_Your instructions_. Quote only the lines from the line containing "What Blender Python" to the line containing "COL = scn.collection", with both of those lines included, please, exactly as written.

BEGIN Given data

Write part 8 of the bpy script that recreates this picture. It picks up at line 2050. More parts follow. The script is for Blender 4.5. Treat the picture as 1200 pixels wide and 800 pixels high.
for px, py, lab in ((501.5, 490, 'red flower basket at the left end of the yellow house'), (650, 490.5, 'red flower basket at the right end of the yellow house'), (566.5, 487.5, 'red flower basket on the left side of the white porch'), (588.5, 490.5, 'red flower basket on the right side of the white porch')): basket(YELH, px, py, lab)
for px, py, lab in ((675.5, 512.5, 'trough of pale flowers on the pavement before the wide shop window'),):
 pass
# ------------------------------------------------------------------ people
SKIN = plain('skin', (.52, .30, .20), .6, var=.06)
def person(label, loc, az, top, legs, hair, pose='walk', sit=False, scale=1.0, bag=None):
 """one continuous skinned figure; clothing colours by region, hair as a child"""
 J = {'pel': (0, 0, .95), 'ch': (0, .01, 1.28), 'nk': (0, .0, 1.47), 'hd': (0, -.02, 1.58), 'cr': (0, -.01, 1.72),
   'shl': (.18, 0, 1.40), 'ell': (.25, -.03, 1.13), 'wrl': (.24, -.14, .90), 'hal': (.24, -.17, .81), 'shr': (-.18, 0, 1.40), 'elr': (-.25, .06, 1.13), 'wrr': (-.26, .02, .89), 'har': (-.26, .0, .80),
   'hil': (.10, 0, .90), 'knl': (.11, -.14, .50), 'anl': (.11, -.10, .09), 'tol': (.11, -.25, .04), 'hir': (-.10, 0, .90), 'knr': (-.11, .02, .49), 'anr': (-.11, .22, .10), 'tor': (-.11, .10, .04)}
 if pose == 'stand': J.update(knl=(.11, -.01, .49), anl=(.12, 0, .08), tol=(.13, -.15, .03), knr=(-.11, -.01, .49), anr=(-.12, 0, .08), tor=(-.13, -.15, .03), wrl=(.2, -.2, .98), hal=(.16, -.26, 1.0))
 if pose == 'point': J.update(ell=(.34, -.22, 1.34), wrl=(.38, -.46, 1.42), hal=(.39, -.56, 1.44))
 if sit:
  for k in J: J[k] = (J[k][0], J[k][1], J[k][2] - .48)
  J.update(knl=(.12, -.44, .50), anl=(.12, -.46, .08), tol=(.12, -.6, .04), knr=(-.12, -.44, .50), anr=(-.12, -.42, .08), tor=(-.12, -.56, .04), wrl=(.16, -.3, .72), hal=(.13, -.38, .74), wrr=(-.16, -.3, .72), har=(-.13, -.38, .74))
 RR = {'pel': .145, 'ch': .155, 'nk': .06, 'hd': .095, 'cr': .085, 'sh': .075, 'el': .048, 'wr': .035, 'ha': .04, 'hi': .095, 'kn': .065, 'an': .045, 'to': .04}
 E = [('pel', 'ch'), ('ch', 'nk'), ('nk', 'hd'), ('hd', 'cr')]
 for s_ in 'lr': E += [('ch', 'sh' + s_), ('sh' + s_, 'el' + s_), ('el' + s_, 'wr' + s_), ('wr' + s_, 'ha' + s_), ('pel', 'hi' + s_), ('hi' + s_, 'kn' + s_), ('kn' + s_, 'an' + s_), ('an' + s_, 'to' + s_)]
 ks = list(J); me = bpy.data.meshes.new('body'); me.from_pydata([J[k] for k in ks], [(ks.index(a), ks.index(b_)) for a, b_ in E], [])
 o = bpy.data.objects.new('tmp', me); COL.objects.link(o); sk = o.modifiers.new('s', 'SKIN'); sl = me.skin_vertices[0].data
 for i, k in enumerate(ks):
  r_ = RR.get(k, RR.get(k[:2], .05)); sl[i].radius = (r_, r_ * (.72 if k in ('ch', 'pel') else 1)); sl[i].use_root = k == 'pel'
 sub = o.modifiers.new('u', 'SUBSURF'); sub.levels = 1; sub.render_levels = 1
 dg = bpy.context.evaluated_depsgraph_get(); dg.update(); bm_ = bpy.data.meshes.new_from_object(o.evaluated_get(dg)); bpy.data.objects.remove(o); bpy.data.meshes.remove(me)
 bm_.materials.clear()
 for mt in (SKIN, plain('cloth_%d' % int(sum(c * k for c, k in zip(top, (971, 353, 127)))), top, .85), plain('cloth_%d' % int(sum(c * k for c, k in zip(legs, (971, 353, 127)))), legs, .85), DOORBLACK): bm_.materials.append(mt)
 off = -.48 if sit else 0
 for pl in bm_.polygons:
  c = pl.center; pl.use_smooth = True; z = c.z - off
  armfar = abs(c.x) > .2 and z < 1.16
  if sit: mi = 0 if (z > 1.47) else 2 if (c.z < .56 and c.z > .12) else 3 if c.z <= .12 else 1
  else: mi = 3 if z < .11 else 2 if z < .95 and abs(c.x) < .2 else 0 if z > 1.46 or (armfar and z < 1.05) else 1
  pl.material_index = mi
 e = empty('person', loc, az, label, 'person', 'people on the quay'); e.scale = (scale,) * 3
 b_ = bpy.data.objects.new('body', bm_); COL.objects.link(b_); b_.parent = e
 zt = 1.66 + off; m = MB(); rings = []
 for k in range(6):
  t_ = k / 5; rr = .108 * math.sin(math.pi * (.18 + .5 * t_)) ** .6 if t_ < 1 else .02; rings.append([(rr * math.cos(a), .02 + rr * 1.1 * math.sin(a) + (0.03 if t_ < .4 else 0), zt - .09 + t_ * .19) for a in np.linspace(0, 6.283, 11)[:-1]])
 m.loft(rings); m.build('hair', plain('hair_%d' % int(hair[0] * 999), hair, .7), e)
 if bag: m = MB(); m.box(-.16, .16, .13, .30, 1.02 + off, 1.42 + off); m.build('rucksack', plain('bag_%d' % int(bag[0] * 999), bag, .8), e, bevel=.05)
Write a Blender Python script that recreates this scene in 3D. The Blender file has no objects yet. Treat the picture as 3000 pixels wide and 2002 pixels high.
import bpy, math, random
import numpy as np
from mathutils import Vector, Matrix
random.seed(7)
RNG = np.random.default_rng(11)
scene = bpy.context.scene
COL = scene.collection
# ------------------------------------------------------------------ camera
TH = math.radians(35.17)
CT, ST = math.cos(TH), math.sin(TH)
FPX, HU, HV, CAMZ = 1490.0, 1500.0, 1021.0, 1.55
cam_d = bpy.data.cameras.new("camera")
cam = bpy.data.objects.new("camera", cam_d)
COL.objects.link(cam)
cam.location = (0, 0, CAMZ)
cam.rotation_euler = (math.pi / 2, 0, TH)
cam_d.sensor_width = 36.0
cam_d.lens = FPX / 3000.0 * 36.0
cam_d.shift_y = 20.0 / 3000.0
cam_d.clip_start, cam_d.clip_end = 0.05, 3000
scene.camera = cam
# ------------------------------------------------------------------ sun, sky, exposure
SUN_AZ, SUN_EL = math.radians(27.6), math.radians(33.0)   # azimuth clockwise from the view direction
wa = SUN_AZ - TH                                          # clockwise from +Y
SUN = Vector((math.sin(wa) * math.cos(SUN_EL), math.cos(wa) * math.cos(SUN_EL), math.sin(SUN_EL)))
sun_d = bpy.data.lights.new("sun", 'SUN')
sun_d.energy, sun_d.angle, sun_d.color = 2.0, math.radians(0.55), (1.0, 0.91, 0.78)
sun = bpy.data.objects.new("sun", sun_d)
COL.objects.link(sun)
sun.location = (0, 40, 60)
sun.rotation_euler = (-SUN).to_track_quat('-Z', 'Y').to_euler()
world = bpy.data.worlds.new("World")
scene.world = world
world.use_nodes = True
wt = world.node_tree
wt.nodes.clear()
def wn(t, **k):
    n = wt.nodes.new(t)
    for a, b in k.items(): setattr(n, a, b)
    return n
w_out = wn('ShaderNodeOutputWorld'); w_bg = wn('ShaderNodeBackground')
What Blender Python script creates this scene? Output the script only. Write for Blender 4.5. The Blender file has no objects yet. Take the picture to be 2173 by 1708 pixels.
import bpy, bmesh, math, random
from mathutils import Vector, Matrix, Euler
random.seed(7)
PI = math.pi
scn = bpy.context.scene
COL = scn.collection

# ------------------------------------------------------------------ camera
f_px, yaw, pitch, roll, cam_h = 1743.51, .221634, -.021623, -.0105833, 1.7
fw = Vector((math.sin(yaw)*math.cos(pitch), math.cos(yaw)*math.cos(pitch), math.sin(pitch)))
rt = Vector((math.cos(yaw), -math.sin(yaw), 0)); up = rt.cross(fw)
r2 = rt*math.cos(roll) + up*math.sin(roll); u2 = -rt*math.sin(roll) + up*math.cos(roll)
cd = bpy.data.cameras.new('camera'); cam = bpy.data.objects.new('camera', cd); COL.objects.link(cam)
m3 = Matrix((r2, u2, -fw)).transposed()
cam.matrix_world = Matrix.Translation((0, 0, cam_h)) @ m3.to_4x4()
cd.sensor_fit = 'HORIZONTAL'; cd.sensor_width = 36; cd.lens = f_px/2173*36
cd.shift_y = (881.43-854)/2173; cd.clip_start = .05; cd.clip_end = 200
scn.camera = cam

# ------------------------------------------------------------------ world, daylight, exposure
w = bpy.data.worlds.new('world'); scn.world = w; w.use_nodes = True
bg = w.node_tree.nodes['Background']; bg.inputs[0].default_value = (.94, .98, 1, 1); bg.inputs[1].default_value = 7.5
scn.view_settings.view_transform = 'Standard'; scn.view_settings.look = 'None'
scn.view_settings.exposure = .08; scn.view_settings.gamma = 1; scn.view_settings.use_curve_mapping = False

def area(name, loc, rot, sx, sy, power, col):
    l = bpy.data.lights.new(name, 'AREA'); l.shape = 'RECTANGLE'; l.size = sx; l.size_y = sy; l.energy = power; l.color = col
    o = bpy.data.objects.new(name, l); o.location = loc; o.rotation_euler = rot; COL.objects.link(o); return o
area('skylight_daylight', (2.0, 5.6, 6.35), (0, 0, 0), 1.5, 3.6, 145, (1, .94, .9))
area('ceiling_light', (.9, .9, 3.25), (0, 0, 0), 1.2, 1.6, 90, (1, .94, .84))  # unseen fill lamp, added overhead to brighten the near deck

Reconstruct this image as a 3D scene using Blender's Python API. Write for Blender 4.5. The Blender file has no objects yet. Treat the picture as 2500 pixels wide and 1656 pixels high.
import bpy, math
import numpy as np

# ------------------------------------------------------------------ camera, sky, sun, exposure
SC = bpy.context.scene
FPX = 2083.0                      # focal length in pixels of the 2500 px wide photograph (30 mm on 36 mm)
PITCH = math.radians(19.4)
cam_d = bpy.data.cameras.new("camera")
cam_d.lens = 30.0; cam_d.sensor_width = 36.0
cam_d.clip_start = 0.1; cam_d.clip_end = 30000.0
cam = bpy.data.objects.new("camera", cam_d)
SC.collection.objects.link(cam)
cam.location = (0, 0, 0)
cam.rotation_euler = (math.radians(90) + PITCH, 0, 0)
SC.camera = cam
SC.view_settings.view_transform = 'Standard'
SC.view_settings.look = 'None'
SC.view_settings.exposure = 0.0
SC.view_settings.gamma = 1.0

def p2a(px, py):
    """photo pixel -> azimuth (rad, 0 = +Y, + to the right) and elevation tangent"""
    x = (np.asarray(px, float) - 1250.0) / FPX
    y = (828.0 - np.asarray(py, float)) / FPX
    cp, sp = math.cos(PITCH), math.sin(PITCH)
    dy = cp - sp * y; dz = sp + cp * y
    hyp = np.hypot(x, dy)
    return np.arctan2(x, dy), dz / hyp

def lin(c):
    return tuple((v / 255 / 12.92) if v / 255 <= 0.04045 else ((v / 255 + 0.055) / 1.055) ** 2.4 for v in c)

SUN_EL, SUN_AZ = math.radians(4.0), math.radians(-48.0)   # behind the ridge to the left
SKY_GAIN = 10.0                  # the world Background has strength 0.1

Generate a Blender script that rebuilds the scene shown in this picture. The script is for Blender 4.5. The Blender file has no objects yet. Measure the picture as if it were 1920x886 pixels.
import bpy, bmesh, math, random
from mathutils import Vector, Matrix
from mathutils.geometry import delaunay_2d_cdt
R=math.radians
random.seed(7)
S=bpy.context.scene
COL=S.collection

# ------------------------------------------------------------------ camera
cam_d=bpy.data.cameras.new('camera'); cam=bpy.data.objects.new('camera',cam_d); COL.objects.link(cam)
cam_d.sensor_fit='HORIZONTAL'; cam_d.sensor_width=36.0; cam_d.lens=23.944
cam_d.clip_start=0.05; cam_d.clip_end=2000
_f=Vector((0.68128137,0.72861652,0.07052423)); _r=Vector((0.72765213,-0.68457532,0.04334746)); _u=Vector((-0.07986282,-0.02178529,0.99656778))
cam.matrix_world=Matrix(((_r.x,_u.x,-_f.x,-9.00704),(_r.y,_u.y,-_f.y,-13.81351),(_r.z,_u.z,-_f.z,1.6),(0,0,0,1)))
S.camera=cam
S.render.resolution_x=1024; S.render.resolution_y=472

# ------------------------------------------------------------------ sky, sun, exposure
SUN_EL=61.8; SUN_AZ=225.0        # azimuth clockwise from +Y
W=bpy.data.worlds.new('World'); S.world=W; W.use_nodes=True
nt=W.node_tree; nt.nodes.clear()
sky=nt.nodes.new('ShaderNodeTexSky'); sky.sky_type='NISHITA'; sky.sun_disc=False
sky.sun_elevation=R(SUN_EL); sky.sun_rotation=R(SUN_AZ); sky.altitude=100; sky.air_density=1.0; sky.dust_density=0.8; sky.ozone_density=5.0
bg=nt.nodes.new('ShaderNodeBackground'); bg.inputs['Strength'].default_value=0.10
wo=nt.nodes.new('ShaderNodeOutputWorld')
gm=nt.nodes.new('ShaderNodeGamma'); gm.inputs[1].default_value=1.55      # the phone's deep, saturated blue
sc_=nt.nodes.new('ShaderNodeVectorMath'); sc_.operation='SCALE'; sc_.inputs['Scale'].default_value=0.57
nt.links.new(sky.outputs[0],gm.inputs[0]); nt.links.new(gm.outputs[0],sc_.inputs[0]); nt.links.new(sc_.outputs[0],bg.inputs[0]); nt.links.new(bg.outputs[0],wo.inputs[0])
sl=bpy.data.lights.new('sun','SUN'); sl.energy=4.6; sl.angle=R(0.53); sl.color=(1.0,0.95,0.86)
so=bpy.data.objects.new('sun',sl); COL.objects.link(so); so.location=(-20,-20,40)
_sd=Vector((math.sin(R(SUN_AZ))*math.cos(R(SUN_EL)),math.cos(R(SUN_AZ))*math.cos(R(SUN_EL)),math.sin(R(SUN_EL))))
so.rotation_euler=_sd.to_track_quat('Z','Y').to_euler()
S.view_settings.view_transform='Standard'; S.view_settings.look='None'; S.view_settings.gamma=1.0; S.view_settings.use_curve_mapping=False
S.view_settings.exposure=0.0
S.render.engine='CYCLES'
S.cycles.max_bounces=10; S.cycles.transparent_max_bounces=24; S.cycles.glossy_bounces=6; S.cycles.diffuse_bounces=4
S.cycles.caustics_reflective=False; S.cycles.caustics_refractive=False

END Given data

_Correct response_.
What Blender Python script creates this scene? Output the script only. Write for Blender 4.5. The Blender file has no objects yet. Take the picture to be 2173 by 1708 pixels.
import bpy, bmesh, math, random
from mathutils import Vector, Matrix, Euler
random.seed(7)
PI = math.pi
scn = bpy.context.scene
COL = scn.collection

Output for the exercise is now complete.